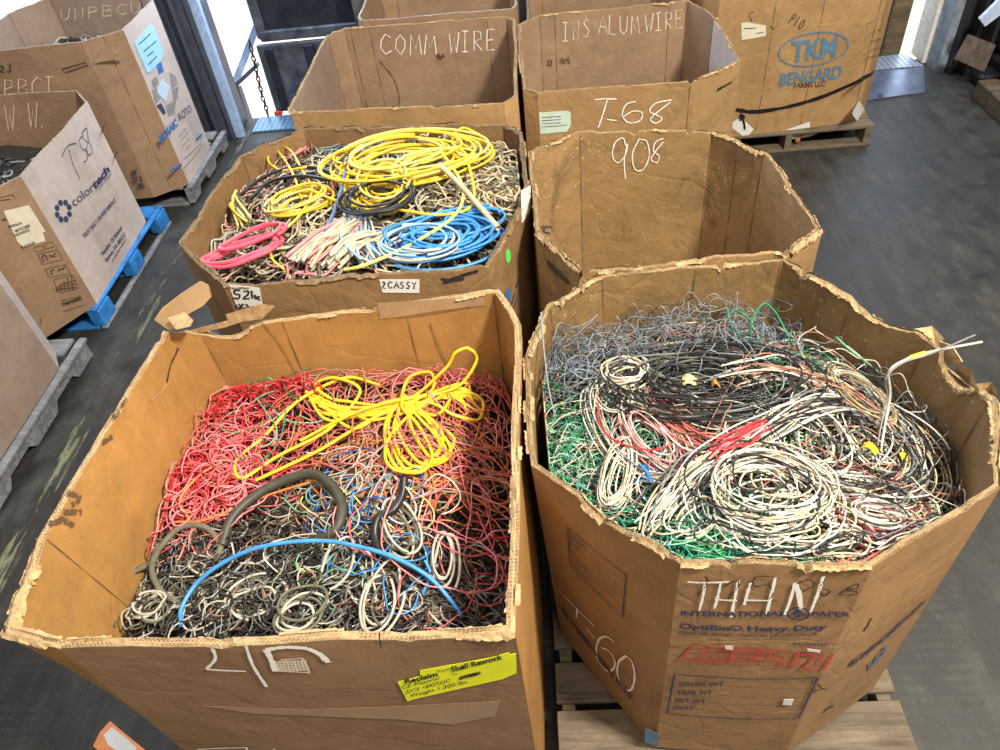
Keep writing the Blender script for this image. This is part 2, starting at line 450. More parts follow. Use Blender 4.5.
    def strokes(s, side, lines, mat, w=.006, name='chalk_writing', inner=False, off=.0038, smooth=True, jit=0.0):
        if name in ('crease', 'tear', 'scuff', 'printed_bar') and len(lines) > 1:
            for ln in lines: s.strokes(side, [ln], mat, w, name, inner, off, smooth, jit)
            return
        V = []; F = []
        for ln in lines:
            Q = np.array([s.hit(side, p, inner) for p in ln])
            Q = catmull(Q, 6) if smooth and len(Q) > 2 else catmull(Q, 4) if len(Q) == 2 else Q
            if jit: Q = Q+rng.normal(0, jit, Q.shape)
            T = np.gradient(Q, axis=0); T /= np.linalg.norm(T, axis=1)[:, None]+1e-9; Nn = np.stack([-T[:, 1], T[:, 0]], 1)
            k = len(V)
            ww = w*.5*(1+rng.normal(0, .15, len(Q)))[:, None]
            for q, e, x in zip(Q, Nn, ww): V.append(s.S(side, q+e*x, off, inner)); V.append(s.S(side, q-e*x, off, inner))
            F += [[k+2*i, k+2*i+1, k+2*i+3, k+2*i+2] for i in range(len(Q)-1)]
        return mk(name, V, F, mat, s.root)
    def patch(s, side, poly, mat, name='paper_label', inner=False, off=.0022, thick=.0006, parent=None):
        """sheet stuck on a wall, following it; poly in photo pixels"""
        Q = [s.hit(side, p, inner) for p in poly]
        bm = bmesh.new(); vs = [bm.verts.new((q[0], q[1], 0)) for q in Q]; f = bm.faces.new(vs)
        bmesh.ops.triangulate(bm, faces=[f])
        for _ in range(5):
            e = [e for e in bm.edges if e.calc_length() > .035]
            if not e: break
            bmesh.ops.subdivide_edges(bm, edges=e, cuts=1); bmesh.ops.triangulate(bm, faces=bm.faces[:])
        bd = [(e.verts[0].index, e.verts[1].index) for e in bm.edges if (bm.verts.index_update() or True) and len(e.link_faces) == 1]
        P = [tuple(v.co) for v in bm.verts]; F = [[v.index for v in f.verts] for f in bm.faces]; bm.free()
        n = len(P); V = [s.S(side, p[:2], o, inner) for o in (off, off+thick) for p in P]
        F2 = [f[::-1] for f in F]+[[i+n for i in f] for f in F]+[[i, j, j+n, i+n] for i, j in bd]
        return mk(name, V, F2, mat, parent or s.root)
    def fray(s, n, sides, mat, size=.02, name='torn_edge', seed=0):
        """ragged peeled liner strips hanging along the rim"""
        r = random.Random(seed); V = []; F = []
        for _ in range(n):
            i = r.choice(sides); f = r.random(); L = np.linalg.norm(s.T[(i+1) % s.n]-s.T[i])
            w = size*r.uniform(.8, 3.2); h = size*r.uniform(.06, .24); inn = r.random() < .5; m = max(6, int(w/.006)); k = len(V)
            o2 = r.uniform(.001, .006)
            for q in range(m):
                ff = min(1, max(0, f+(q/(m-1)-.5)*w/L)); hh = h*math.sin(math.pi*(q+.3)/(m-.4))**.5*r.uniform(.35, 1.4)
                H = s.height(i, ff)
                V += [s.pt(i, ff, H+.003+.003*r.random(), -.003, None, inn), s.pt(i, ff, H-.001, .0015, None, inn), s.pt(i, ff, H-hh, o2+r.uniform(0, .004), None, inn)]
            for q in range(m-1):
                a = k+q*3; F += [[a, a+3, a+4, a+1], [a+1, a+4, a+5, a+2]]
        return tag(mk(name, V, F, mat, s.root), kind='stuff')

# ------------------------------------------------------------------ material library
KR = (.36, .205, .085)
M_edge = flute_edge('fluted_board_edge', (.56, .39, .20))
M_edge_d = flute_edge('dirty_board_edge', (.27, .18, .09), (.07, .05, .03))
M_edge_g = flute_edge('grey_board_edge', (.42, .35, .28), (.16, .12, .09))
M_torn = plain('torn_paper_layers', (.50, .34, .17), .9, 0, .2, 60)
M_torn_d = plain('grimy_torn_paper', (.24, .16, .085), .9, 0, .3, 60)
M_chalk = chalk_mat('white_chalk', (.88, .86, .80), .75)
M_chalk2 = chalk_mat('faint_chalk', (.70, .58, .45), .62)
M_marker = plain('black_marker', (.03, .025, .03), .6)
M_navy = plain('navy_print', (.035, .045, .12), .6)
M_blueprint = plain('blue_print', (.10, .20, .30), .6)
M_cobalt = plain('cobalt_print', (.03, .15, .42), .6)
M_redmark = chalk_mat('red_marker', (.50, .06, .04), .85)
M_brownprint = plain('brown_print', (.10, .055, .035), .7)
M_white = paper_mat('white_paper', (.75, .74, .72))
M_cream = paper_mat('cream_paper', (.66, .62, .50))
M_mint = paper_mat('mint_paper', (.55, .68, .56))
M_bluepaper = paper_mat('blue_paper', (.30, .58, .82))
M_yellowpaper = paper_mat('yellow_paper', (.82, .85, .02))
M_greendot = paper_mat('green_sticker', (.10, .65, .08))
M_tape = plain('brown_tape', (.40, .26, .15), .25, 0, .08, 12)
M_grime = chalk_mat('grime_smudge', (.13, .075, .035), .30, 70)
M_fold = chalk_mat('score_line_brown', (.15, .085, .035), .55, 120)
M_edge_m = flute_edge('worn_board_edge', (.40, .27, .135), (.12, .075, .035))
M_torn_m = plain('aged_torn_paper', (.44, .30, .15), .9, 0, .3, 60)
M_crease = chalk_mat('pressed_crease', (.24, .13, .05), .5)

# ------------------------------------------------------------------ the building
FL = MB(); FL.box((-6.5, -4, -.2), (8, 5.95, 0)); fl = FL.build('floor', floor_mat()); tag(fl, kind='structure')
def flat(name, a, b, mat): o = MB().box(a, b).build(name, mat); tag(o, kind='structure'); return o
M_wall = plain('dark_painted_block', (.09, .09, .10), .7)
M_int = plain('dull_wall', (.30, .28, .25), .8)
M_jamb = plain('dark_steel_jamb', (.09, .105, .15), .45, .3, .15, 8)
M_lit = plain('pale_blue_steel', (.36, .52, .80), .5, .1)
flat('wall_back', (-2.12+.86, 5.7, 0), (2.05, 5.95, 4.2), M_wall)
flat('wall_back_left', (-6.5, 5.7, 0), (-5.0, 5.95, 4.2), M_wall)
flat('wall_back_right', (3.12, 5.7, 0), (8, 5.95, 4.2), M_wall)
flat('wall_back_upper', (-6.5, 5.7, 3.0), (8, 5.95, 6.2), M_wall)
flat('wall_left', (-6.7, -4, 0), (-6.5, 5.95, 6.2), M_int)
flat('wall_right', (8, -4, 0), (8.2, 5.95, 6.2), M_int)
flat('wall_front', (-6.7, -4.2, 0), (8.2, -4, 6.2), M_int)
flat('ceiling', (-6.7, -4.2, 6.2), (8.2, 5.95, 6.4), M_int)
# yard outside the dock
flat('ground', (-40, 5.95, -.5), (40, 60, -.35), plain('sunlit_yard', (.42, .35, .28), .9, 0, .15, 2))
# the dock jamb between the two left doors: steel channels with tracks
jb = MB()
jb.box((-2.78, 5.60, 0), (-2.62, 5.95, 3.0)); jb.box((-2.62, 5.66, 0), (-2.52, 5.95, 3.0)); jb.box((-2.52, 5.56, 0), (-2.50, 5.9, 3.0))
jb.box((-2.50, 5.62, 0), (-2.42, 5.95, 3.0)); jb.box((-2.42, 5.58, 0), (-2.395, 5.95, 3.0)); jb.box((-3.0, 5.66, 0), (-2.78, 5.95, 3.0))
o = jb.build('door_1', M_jamb); tag(o, kind='structure')
j2 = MB().box((-2.395, 5.60, 0), (-2.325, 5.65, 3.0), bev=.005).build('trim_1', M_lit); tag(j2, kind='structure')
# the right door: post, track
M_postg = plain('scuffed_grey_post', (.30, .35, .41), .6, .1, .25, 12)
M_cream_p = plain('sunlit_cream_paint', (.80, .76, .66), .6)
flat('trim_2', (3.06, 5.68, 0), (3.12, 5.87, 3.0), M_postg)
flat('trim_3', (3.03, 5.87, 0), (3.12, 6.08, 3.0), M_cream_p)
tb = MB(); tb.box((3.12, 5.60, 0), (3.14, 5.68, 3.0)); tb.box((3.20, 5.56, 0), (3.22, 5.68, 3.0)); tb.box((3.30, 5.52, 0), (3.33, 5.68, 3.0)); tb.box((3.12, 5.68, 0), (3.9, 5.70, 3))
o = tb.build('door_2', plain('black_door_track', (.035, .034, .034), .5, .4)); tag(o, kind='structure')
#@@SETTING2
# ------------------------------------------------------------------ bins in the middle rows
c_b1 = cardboard('kraft_ochre', (.47, .245, .075), .30, 0, .30, 1)
c_b1o = cardboard('kraft_front_brown', (.31, .180, .095), .25, 0, .25, 2)
c_b2 = cardboard('kraft_scuffed', (.40, .225, .105), .50, 0, .35, 3)
c_b2i = cardboard('kraft_inner_dirty', (.30, .180, .075), .85, .6, .6, 4)
c_b3 = cardboard('kraft_grimy', (.30, .175, .080), .9, .2, .6, 5)
c_b4 = cardboard('kraft_worn_orange', (.38, .235, .105), .9, .9, .6, 6)
c_b5 = cardboard('kraft_pale', (.35, .225, .14), .3, 0, .4, 7)
c_b6 = cardboard('kraft_plain', (.41, .25, .115), .35, 0, .6, 8)
c_bright = cardboard('kraft_sandy', (.46, .28, .125), .35, 0, .5, 9)
c_white = cardboard('white_and_lit_board', (.58, .49, .45), .10, 0, .2, 10, (.25, .2, .17))
c_grey = cardboard('grey_and_daylit_board', (.36, .27, .215), .15, 0, .2, 11, (.15, .12, .1))
c_tkm = cardboard('kraft_produce', (.43, .26, .12), .45, 0, .5, 12)

b1 = Bin('cardboard_bin', 'wide ochre cardboard bin at lower left holding black scrap and red wire',
    [(-1.03, .70), (-.10, .69), (-.075, 1.62), (-.14, 1.79), (-1.08, 1.77), (-1.17, 1.72), (-1.205, .97), (-1.175, .735)], 1.17, .003,
    [(-.996, .723), (-.10, .724), (-.081, 1.597), (-.14, 1.767), (-1.035, 1.747), (-1.09, 1.697), (-1.063, 1.005), (-1.033, .865)],
    t=.019, bulge=.01, rag=.004, tear=.012, mats=[c_b1o]+[c_b1]*7, inner=c_b1, edge=M_edge, seed=1,
    rimz=[1.165, 1.17, 1.17, 1.175, 1.11, 1.16, 1.17, 1.165], sags=[(0, .62, .97, .012), (3, .83, .99, .03)])
b1.fray(26, [0, 6, 7], M_torn, .05, seed=1); b1.fray(16, [1, 3], M_torn, .03, 'rim_shred', seed=2)
b2 = Bin('cardboard_bin', 'octagonal printed cardboard bin at lower right holding green, grey and white wire',
    [(.24, .83), (.61, .80), (.93, .97), (1.05, 1.23), (1.0, 1.47), (.71, 1.83), (.17, 1.83), (0, 1.70), (-.07, 1.51), (-.06, 1.11)], 1.17, .165,
    [(.24, .83), (.61, .80), (.92, .98), (1.0, 1.23), (.96, 1.45), (.69, 1.80), (.19, 1.80), (.03, 1.68), (-.03, 1.52), (-.02, 1.20)],
    t=.014, bulge=.012, rag=.006, tear=.02, mats=c_b2, inner=c_b2i, edge=M_edge_m, seed=5,
    rimz=[1.165, 1.17, 1.18, 1.165, 1.15, 1.18, 1.175, 1.17, 1.15, 1.165], sags=[(9, .35, .75, .02), (3, .2, .8, .05), (4, .1, .5, .03)])
b2.fray(30, [2, 3, 4], M_torn_m, .055, seed=3); b2.fray(40, [0, 5, 6, 7, 8, 9], M_torn_m, .035, 'rim_shred', seed=4)
b3 = Bin('cardboard_bin', 'grimy rounded cardboard bin heaped with yellow, blue and pink cable coils',
    [(-1.07, 1.985), (-.18, 1.985), (-.04, 2.42), (-.055, 2.93), (-.12, 3.02), (-1.03, 3.15), (-1.27, 2.93), (-1.325, 2.28)], 1.12, .003,
    t=.016, bulge=.02, rag=.008, tear=.02, mats=c_b3, inner=c_b3, edge=M_edge_d, seed=9)
b3.fray(60, [0, 1, 2, 3, 4, 5, 6, 7], M_torn_d, .04, seed=5)
b4 = Bin('cardboard_bin', 'empty stained octagonal bin with 908 chalked inside, behind the green wire bin',
    [(.11, 1.91), (.77, 1.95), (.90, 2.05), (.86, 2.58), (.71, 2.80), (.18, 2.89), (-.03, 2.75), (-.02, 2.17)], 1.12, .003,
    t=.015, bulge=.015, rag=.008, tear=.025, mats=c_b4, inner=c_b4, edge=M_edge_m, seed=13)
b4.fray(36, [1, 2, 3], M_torn_m, .05, seed=6); b4.fray(36, [0, 4, 5, 6, 7], M_torn_m, .03, 'rim_shred', seed=7)
b5 = Bin('cardboard_bin', 'square-cornered cardboard bin with COMM WIRE chalked inside its back wall',
    [(-1.13, 3.33), (-.13, 3.22), (-.07, 3.30), (-.07, 4.30), (-.11, 4.37), (-1.05, 4.43), (-1.145, 4.34), (-1.15, 3.40)], 1.12, .003,
    t=.016, bulge=.008, rag=.004, tear=.012, mats=c_bright, inner=[c_b5]*6+[c_grey]*2, edge=M_edge_m, seed=17)  # grey left inner panels: door daylight put into the board colour
b5.fray(22, [0, 4, 7], M_torn_m, .03, seed=8)
b6 = Bin('cardboard_bin', 'cardboard bin chalked T-68 on its front with a pale green sticker',
    [(-.045, 3.36), (.02, 3.31), (.72, 3.28), (.96, 3.46), (.97, 4.05), (.88, 4.34), (.06, 4.33), (-.06, 4.22)], 1.12, .003,
    t=.014, bulge=.008, rag=.005, tear=.02, mats=c_b6, inner=[c_b5, c_b5, c_white, c_white]+[c_b5]*4, edge=M_edge_m, seed=21)  # white right inner panels: light falling there put into the board colour
b6.fray(26, [2, 3, 5, 7], M_torn_m, .035, seed=9)
b7 = Bin('cardboard_bin', 'empty cardboard bin directly behind the one chalked COMM WIRE',
    [(-.96, 4.52), (-.08, 4.48), (-.06, 4.55), (-.06, 5.42), (-.12, 5.50), (-.90, 5.50), (-1.0, 5.42), (-1.0, 4.6)], 1.12, .003,
    t=.014, bulge=.006, rag=.004, mats=c_b5, inner=c_b5, edge=M_edge_g, seed=25)
b8 = Bin('cardboard_bin', 'empty cardboard bin at the top edge, behind the one chalked T-68',
    [(.03, 4.47), (.86, 4.45), (.93, 4.52), (.93, 5.40), (.86, 5.46), (.1, 5.50), (.0, 5.42), (-.01, 4.55)], 1.003, .003,
    t=.014, bulge=.006, rag=.004, mats=c_b6, inner=c_b5, edge=M_edge_g, seed=29)
tk = Bin('cardboard_bin', 'tall strapped bin with blue oval logo on a wooden pallet at top right',
    [(1.12, 4.64), (2.12, 4.72), (2.27, 4.96), (2.25, 5.35), (2.05, 5.55), (1.25, 5.55), (1.08, 5.4), (1.05, 4.75)], 1.30, .14,
    t=.015, bulge=.02, rag=.004, mats=c_tkm, inner=c_tkm, edge=M_edge_m, seed=33)
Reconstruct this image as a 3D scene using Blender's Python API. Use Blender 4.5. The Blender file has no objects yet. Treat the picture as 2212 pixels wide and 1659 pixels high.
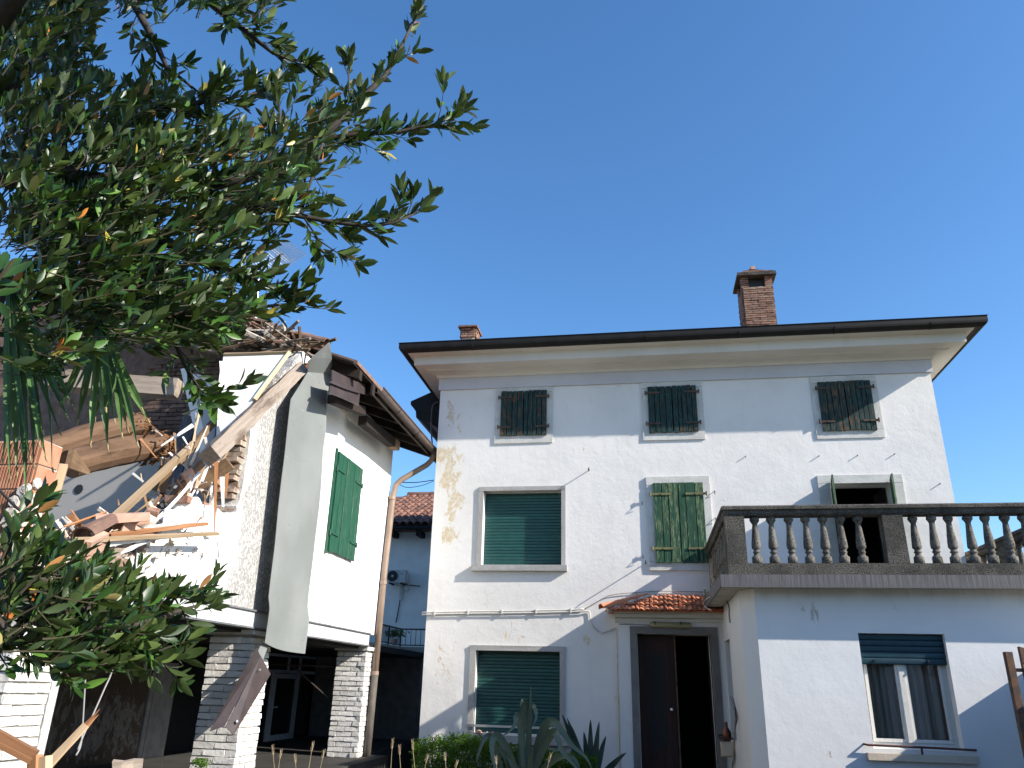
import bpy, math, random
from mathutils import Vector, Matrix
from math import radians, sin, cos, pi, sqrt, atan2
rnd = random.Random(7)
V = Vector
C = bpy.context.scene.collection
SC = bpy.context.scene

# ------------------------------------------------------------------ camera, sky, sun, exposure
YAW, PITCH, ROLL = 0.17352, 0.37526, 0.026188
FPX, IMW, IMH = 1654.45, 2212.0, 1659.0
fw = V((-sin(YAW)*cos(PITCH), cos(YAW)*cos(PITCH), sin(PITCH)))
r0 = V((cos(YAW), sin(YAW), 0)); u0 = r0.cross(fw)
rt = r0*cos(ROLL) + u0*sin(ROLL); up = u0*cos(ROLL) - r0*sin(ROLL)
EYE = V((0, 0, 1.6))
cam = bpy.data.cameras.new('camera'); camo = bpy.data.objects.new('camera', cam); C.objects.link(camo)
cam.sensor_width = 36; cam.lens = 36*FPX/IMW; cam.clip_end = 2000; cam.clip_start = 0.05
m = Matrix((rt, up, -fw)).transposed().to_4x4(); m.translation = EYE
camo.matrix_world = m
SC.camera = camo

SUN_DIR = V((3.45, -1.0, 2.10)).normalized()
W = bpy.data.worlds.new('World'); SC.world = W; W.use_nodes = True
wn = W.node_tree.nodes; wl = W.node_tree.links
for n in list(wn): wn.remove(n)
wo = wn.new('ShaderNodeOutputWorld'); wb = wn.new('ShaderNodeBackground'); sky = wn.new('ShaderNodeTexSky')
sky.sky_type = 'NISHITA'; sky.sun_disc = False
sky.sun_elevation = math.asin(SUN_DIR.z)
sky.sun_rotation = atan2(SUN_DIR.x, SUN_DIR.y)
sky.altitude = 100; sky.air_density = 1.0; sky.dust_density = 0.6; sky.ozone_density = 4.0
wb.inputs[1].default_value = 0.134
hs = wn.new('ShaderNodeHueSaturation'); hs.inputs['Saturation'].default_value = 1.16; wl.new(sky.outputs[0], hs.inputs['Color']); wl.new(hs.outputs[0], wb.inputs[0]); wl.new(wb.outputs[0], wo.inputs[0])
sl = bpy.data.lights.new('sun', 'SUN'); slo = bpy.data.objects.new('sun', sl); C.objects.link(slo)
sl.energy = 5.0; sl.angle = radians(0.5); sl.color = (1.0, 0.93, 0.83)
slo.rotation_euler = SUN_DIR.to_track_quat('Z', 'Y').to_euler()
SC.view_settings.view_transform = 'Standard'; SC.view_settings.look = 'None'
SC.view_settings.exposure = 0.9; SC.view_settings.gamma = 1.0; SC.view_settings.use_curve_mapping = False

# survey helpers: a sight line measured on the photograph, met with a real wall plane (x = const or y = const)
def ray(px, py):
    return rt*((px-IMW/2)/FPX) - up*((py-IMH/2)/FPX) + fw
def atx(px, py, x):
    d = ray(px, py); return EYE + d*(x/d.x)
def aty(px, py, y):
    d = ray(px, py); return EYE + d*(y/d.y)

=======

■ TASK TO CARRY OUT
Your task is to quote, unchanged, only the lines from the line bearing "Reconstruct this image" through the line bearing "SC = bpy.context.scene"; the pictures are not part of the copy.

■ WRITTEN SOLUTION
Reconstruct this image as a 3D scene using Blender's Python API. Use Blender 4.5. The Blender file has no objects yet. Treat the picture as 2212 pixels wide and 1659 pixels high.
import bpy, math, random
from mathutils import Vector, Matrix
from math import radians, sin, cos, pi, sqrt, atan2
rnd = random.Random(7)
V = Vector
C = bpy.context.scene.collection
SC = bpy.context.scene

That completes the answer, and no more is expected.